**Records with scene code**
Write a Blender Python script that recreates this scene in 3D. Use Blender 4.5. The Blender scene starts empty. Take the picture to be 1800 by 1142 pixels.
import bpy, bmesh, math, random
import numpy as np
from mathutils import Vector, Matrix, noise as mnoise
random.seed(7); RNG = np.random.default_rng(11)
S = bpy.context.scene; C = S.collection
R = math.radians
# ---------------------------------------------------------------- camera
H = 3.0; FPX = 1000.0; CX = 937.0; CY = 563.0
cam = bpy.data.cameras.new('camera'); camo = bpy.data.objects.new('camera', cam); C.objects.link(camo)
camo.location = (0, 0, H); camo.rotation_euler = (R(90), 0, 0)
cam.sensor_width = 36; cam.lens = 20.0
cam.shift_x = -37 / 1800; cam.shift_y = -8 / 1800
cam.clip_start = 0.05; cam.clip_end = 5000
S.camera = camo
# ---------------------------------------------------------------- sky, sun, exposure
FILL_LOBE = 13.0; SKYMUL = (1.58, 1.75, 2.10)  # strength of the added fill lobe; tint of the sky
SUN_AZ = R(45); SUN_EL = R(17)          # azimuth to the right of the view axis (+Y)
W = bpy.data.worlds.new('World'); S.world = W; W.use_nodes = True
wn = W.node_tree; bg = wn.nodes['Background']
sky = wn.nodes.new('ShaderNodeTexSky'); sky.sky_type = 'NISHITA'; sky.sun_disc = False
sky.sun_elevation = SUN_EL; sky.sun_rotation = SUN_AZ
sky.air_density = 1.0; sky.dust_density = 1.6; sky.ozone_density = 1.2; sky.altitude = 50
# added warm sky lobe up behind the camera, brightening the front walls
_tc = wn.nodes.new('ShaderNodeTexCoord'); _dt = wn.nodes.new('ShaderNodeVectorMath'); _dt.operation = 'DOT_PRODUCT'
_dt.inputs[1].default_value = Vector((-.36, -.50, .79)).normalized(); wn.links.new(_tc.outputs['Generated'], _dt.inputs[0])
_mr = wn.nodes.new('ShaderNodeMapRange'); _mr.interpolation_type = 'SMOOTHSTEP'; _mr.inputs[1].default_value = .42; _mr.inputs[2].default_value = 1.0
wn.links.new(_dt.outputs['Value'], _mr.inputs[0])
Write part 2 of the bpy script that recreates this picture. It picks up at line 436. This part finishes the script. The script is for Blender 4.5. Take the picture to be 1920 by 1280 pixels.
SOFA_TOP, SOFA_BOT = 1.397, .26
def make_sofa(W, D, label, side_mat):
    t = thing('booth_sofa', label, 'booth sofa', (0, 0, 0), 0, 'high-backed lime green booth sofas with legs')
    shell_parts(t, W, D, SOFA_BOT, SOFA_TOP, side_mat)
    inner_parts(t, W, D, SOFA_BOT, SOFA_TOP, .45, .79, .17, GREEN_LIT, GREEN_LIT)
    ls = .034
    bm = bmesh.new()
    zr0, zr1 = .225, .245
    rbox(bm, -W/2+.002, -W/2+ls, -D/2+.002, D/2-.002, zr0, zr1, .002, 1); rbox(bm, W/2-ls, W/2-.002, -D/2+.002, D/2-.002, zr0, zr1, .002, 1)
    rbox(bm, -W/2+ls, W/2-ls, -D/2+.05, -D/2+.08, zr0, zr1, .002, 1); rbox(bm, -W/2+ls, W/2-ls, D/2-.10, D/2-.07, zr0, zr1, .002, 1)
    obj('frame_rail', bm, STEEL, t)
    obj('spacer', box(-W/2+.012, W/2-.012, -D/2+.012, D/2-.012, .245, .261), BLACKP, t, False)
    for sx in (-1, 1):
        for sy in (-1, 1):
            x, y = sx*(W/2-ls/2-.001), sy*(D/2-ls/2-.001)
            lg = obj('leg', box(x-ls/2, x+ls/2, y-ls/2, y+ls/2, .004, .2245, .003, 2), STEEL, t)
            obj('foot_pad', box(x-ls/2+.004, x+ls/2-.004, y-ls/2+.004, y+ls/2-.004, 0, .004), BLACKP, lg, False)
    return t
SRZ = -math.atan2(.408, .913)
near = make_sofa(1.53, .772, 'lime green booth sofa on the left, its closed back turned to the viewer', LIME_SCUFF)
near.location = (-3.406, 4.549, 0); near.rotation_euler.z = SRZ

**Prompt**
Without leaving anything out, quote all the data.

**Exercise answer**
Write a Blender Python script that recreates this scene in 3D. Use Blender 4.5. The Blender scene starts empty. Take the picture to be 1800 by 1142 pixels.
import bpy, bmesh, math, random
import numpy as np
from mathutils import Vector, Matrix, noise as mnoise
random.seed(7); RNG = np.random.default_rng(11)
S = bpy.context.scene; C = S.collection
R = math.radians
# ---------------------------------------------------------------- camera
H = 3.0; FPX = 1000.0; CX = 937.0; CY = 563.0
cam = bpy.data.cameras.new('camera'); camo = bpy.data.objects.new('camera', cam); C.objects.link(camo)
camo.location = (0, 0, H); camo.rotation_euler = (R(90), 0, 0)
cam.sensor_width = 36; cam.lens = 20.0
cam.shift_x = -37 / 1800; cam.shift_y = -8 / 1800
cam.clip_start = 0.05; cam.clip_end = 5000
S.camera = camo
# ---------------------------------------------------------------- sky, sun, exposure
FILL_LOBE = 13.0; SKYMUL = (1.58, 1.75, 2.10)  # strength of the added fill lobe; tint of the sky
SUN_AZ = R(45); SUN_EL = R(17)          # azimuth to the right of the view axis (+Y)
W = bpy.data.worlds.new('World'); S.world = W; W.use_nodes = True
wn = W.node_tree; bg = wn.nodes['Background']
sky = wn.nodes.new('ShaderNodeTexSky'); sky.sky_type = 'NISHITA'; sky.sun_disc = False
sky.sun_elevation = SUN_EL; sky.sun_rotation = SUN_AZ
sky.air_density = 1.0; sky.dust_density = 1.6; sky.ozone_density = 1.2; sky.altitude = 50
# added warm sky lobe up behind the camera, brightening the front walls
_tc = wn.nodes.new('ShaderNodeTexCoord'); _dt = wn.nodes.new('ShaderNodeVectorMath'); _dt.operation = 'DOT_PRODUCT'
_dt.inputs[1].default_value = Vector((-.36, -.50, .79)).normalized(); wn.links.new(_tc.outputs['Generated'], _dt.inputs[0])
_mr = wn.nodes.new('ShaderNodeMapRange'); _mr.interpolation_type = 'SMOOTHSTEP'; _mr.inputs[1].default_value = .42; _mr.inputs[2].default_value = 1.0
wn.links.new(_dt.outputs['Value'], _mr.inputs[0])
Write part 2 of the bpy script that recreates this picture. It picks up at line 436. This part finishes the script. The script is for Blender 4.5. Take the picture to be 1920 by 1280 pixels.
SOFA_TOP, SOFA_BOT = 1.397, .26
def make_sofa(W, D, label, side_mat):
    t = thing('booth_sofa', label, 'booth sofa', (0, 0, 0), 0, 'high-backed lime green booth sofas with legs')
    shell_parts(t, W, D, SOFA_BOT, SOFA_TOP, side_mat)
    inner_parts(t, W, D, SOFA_BOT, SOFA_TOP, .45, .79, .17, GREEN_LIT, GREEN_LIT)
    ls = .034
    bm = bmesh.new()
    zr0, zr1 = .225, .245
    rbox(bm, -W/2+.002, -W/2+ls, -D/2+.002, D/2-.002, zr0, zr1, .002, 1); rbox(bm, W/2-ls, W/2-.002, -D/2+.002, D/2-.002, zr0, zr1, .002, 1)
    rbox(bm, -W/2+ls, W/2-ls, -D/2+.05, -D/2+.08, zr0, zr1, .002, 1); rbox(bm, -W/2+ls, W/2-ls, D/2-.10, D/2-.07, zr0, zr1, .002, 1)
    obj('frame_rail', bm, STEEL, t)
    obj('spacer', box(-W/2+.012, W/2-.012, -D/2+.012, D/2-.012, .245, .261), BLACKP, t, False)
    for sx in (-1, 1):
        for sy in (-1, 1):
            x, y = sx*(W/2-ls/2-.001), sy*(D/2-ls/2-.001)
            lg = obj('leg', box(x-ls/2, x+ls/2, y-ls/2, y+ls/2, .004, .2245, .003, 2), STEEL, t)
            obj('foot_pad', box(x-ls/2+.004, x+ls/2-.004, y-ls/2+.004, y+ls/2-.004, 0, .004), BLACKP, lg, False)
    return t
SRZ = -math.atan2(.408, .913)
near = make_sofa(1.53, .772, 'lime green booth sofa on the left, its closed back turned to the viewer', LIME_SCUFF)
near.location = (-3.406, 4.549, 0); near.rotation_euler.z = SRZ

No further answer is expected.